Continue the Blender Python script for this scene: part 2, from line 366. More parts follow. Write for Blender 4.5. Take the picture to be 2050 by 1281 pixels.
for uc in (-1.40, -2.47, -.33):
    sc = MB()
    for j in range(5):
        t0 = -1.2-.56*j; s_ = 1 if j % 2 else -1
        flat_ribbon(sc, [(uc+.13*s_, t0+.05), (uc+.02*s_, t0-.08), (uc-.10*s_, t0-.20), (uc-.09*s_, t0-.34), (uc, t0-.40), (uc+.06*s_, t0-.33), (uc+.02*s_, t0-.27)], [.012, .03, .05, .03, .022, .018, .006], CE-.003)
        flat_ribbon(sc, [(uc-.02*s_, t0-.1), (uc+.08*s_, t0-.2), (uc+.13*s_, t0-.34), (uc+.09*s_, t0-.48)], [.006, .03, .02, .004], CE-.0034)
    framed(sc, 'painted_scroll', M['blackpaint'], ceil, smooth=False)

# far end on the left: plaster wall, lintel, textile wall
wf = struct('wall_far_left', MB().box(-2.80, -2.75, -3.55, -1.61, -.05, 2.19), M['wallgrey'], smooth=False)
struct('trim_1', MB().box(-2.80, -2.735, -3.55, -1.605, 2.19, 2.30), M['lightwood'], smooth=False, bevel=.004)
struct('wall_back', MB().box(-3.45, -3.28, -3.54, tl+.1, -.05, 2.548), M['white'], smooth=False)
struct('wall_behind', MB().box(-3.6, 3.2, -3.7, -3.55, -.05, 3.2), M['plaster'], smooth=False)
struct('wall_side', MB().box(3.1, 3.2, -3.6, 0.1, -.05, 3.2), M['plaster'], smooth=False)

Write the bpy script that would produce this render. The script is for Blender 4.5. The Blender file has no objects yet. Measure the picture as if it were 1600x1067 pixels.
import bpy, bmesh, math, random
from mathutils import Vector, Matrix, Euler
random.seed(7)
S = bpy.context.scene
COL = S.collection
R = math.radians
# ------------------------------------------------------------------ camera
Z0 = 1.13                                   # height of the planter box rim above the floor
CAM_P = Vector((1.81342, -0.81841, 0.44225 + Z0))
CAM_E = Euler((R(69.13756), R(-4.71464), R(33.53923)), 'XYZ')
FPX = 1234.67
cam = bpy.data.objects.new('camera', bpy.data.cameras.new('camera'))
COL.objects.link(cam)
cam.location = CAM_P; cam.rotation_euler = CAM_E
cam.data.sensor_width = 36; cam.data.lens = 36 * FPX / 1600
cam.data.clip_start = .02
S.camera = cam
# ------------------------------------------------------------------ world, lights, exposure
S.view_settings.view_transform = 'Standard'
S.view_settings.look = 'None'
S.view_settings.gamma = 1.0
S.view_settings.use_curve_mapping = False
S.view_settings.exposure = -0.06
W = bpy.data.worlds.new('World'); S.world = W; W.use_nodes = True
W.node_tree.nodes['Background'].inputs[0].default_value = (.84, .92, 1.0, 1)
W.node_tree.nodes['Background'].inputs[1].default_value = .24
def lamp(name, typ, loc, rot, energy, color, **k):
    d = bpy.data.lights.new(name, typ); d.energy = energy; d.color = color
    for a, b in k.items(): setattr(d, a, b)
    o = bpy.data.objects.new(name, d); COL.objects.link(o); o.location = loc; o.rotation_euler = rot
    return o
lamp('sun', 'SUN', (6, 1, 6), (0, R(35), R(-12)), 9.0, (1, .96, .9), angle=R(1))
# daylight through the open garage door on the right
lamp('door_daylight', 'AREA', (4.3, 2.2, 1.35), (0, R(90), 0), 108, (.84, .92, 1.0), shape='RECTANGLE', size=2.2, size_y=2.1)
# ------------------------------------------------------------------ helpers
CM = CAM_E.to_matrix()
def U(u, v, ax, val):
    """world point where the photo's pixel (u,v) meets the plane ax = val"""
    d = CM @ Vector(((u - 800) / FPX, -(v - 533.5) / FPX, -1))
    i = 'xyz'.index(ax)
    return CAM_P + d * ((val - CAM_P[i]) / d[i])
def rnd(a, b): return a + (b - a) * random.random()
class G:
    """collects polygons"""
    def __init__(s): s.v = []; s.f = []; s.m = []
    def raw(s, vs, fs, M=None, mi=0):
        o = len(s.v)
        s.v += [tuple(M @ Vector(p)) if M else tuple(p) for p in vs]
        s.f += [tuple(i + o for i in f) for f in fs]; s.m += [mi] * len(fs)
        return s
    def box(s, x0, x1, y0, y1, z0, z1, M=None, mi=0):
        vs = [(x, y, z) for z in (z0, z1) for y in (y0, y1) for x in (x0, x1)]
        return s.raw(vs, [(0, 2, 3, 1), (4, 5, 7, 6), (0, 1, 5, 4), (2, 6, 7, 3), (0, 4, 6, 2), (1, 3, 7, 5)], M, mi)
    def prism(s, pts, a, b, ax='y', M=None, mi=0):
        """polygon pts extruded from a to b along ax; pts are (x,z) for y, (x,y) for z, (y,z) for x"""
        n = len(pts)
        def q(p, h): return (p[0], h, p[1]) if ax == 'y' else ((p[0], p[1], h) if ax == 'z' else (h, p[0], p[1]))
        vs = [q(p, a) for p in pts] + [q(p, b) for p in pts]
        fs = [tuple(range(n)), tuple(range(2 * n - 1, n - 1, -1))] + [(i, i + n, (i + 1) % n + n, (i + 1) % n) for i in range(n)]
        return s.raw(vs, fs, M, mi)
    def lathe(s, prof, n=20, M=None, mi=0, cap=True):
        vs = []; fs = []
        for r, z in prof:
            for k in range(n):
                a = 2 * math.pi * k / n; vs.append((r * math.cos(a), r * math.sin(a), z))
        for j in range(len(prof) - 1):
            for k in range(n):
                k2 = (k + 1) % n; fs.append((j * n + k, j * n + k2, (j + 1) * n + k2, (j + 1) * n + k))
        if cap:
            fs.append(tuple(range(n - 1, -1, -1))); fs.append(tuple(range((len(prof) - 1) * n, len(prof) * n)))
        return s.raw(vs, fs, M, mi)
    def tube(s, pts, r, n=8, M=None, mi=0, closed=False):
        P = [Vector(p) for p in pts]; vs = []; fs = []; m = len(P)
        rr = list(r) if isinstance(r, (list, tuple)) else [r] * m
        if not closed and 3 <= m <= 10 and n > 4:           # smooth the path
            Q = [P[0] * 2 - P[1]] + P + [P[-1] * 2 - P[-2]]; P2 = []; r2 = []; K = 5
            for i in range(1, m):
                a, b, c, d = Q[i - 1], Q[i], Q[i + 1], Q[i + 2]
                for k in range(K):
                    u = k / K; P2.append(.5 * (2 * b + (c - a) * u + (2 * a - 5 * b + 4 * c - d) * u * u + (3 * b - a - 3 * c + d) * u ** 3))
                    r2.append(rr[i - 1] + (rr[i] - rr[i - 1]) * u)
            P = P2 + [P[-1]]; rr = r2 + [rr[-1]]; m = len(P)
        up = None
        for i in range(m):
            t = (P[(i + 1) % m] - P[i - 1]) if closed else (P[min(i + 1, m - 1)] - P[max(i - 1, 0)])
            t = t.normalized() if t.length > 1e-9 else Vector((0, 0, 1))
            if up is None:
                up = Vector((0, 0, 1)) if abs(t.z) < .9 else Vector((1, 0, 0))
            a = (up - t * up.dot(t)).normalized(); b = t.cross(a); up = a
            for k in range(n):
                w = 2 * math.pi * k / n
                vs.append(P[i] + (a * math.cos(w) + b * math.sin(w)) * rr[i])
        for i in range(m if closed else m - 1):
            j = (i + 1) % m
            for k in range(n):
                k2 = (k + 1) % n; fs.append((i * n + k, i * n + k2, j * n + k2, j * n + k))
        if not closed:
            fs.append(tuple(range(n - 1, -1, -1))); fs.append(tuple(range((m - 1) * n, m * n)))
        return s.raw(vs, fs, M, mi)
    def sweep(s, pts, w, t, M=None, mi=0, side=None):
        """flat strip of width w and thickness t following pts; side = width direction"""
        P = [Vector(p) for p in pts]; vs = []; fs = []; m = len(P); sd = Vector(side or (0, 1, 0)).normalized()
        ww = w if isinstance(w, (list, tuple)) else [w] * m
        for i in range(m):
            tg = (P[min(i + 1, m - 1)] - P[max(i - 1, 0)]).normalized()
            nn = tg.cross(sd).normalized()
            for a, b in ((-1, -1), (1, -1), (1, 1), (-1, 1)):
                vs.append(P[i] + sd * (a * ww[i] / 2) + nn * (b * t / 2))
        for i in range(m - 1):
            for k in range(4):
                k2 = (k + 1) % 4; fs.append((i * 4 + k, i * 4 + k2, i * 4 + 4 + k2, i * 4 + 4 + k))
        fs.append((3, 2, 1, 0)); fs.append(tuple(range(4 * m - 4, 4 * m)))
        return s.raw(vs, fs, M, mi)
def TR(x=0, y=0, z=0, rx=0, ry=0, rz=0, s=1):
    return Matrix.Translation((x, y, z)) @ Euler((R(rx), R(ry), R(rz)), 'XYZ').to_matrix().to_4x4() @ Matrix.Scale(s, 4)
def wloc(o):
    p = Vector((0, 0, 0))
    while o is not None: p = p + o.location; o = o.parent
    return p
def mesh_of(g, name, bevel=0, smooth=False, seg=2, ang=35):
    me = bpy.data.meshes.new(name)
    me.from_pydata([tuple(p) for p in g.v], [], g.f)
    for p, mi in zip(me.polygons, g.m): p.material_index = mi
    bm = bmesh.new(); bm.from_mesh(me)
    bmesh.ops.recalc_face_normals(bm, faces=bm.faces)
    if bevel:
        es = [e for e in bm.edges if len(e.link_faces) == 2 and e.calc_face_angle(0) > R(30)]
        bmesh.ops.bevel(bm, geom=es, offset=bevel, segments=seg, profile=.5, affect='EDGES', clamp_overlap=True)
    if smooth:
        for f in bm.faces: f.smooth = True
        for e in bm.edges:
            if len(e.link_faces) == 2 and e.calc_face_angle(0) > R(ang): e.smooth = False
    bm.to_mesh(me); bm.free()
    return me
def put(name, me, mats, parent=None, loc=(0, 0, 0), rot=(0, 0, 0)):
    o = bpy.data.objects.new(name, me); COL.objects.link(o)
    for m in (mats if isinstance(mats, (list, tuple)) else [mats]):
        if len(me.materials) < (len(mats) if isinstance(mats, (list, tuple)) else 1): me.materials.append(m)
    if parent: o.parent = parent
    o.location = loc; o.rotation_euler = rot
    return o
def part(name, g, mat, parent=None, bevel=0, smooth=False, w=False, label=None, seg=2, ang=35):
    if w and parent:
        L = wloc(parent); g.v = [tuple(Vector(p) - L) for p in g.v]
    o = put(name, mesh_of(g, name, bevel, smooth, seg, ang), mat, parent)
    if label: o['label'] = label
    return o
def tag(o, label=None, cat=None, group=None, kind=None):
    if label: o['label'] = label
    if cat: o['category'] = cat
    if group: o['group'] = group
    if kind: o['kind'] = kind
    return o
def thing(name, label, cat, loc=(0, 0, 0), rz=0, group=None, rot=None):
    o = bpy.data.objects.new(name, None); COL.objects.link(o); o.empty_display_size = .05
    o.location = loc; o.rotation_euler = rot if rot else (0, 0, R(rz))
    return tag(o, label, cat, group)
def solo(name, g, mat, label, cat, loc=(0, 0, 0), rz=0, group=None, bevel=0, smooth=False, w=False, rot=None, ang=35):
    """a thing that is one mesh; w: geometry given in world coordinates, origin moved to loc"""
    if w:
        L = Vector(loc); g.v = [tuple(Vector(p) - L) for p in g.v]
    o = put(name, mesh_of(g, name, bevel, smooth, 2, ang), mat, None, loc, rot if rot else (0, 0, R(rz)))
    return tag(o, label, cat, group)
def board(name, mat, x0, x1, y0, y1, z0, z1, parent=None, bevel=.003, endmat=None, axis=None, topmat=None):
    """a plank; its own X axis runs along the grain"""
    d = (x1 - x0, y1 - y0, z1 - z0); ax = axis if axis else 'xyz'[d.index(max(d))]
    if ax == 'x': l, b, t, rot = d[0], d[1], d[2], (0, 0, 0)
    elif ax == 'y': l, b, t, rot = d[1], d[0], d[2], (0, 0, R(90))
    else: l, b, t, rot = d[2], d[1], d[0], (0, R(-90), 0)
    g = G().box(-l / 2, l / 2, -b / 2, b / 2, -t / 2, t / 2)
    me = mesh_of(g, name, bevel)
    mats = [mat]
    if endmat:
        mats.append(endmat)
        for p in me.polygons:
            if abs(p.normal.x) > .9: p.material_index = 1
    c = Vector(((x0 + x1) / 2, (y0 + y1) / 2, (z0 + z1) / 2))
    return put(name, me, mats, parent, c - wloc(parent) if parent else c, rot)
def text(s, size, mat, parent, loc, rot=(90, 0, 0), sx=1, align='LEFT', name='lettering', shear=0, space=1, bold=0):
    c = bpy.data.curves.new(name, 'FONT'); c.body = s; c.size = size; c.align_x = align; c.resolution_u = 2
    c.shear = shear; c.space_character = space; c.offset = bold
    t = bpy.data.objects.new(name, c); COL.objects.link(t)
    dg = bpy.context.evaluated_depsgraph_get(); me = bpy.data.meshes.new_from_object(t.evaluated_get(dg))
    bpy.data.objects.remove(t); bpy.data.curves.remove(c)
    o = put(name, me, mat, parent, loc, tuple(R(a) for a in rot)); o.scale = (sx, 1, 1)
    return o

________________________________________

**Aim:**
Pick out every line with the string "Write" and copy it.

**Task output:**
Continue the Blender Python script for this scene: part 2, from line 366. More parts follow. Write for Blender 4.5. Take the picture to be 2050 by 1281 pixels.
Write the bpy script that would produce this render. The script is for Blender 4.5. The Blender file has no objects yet. Measure the picture as if it were 1600x1067 pixels.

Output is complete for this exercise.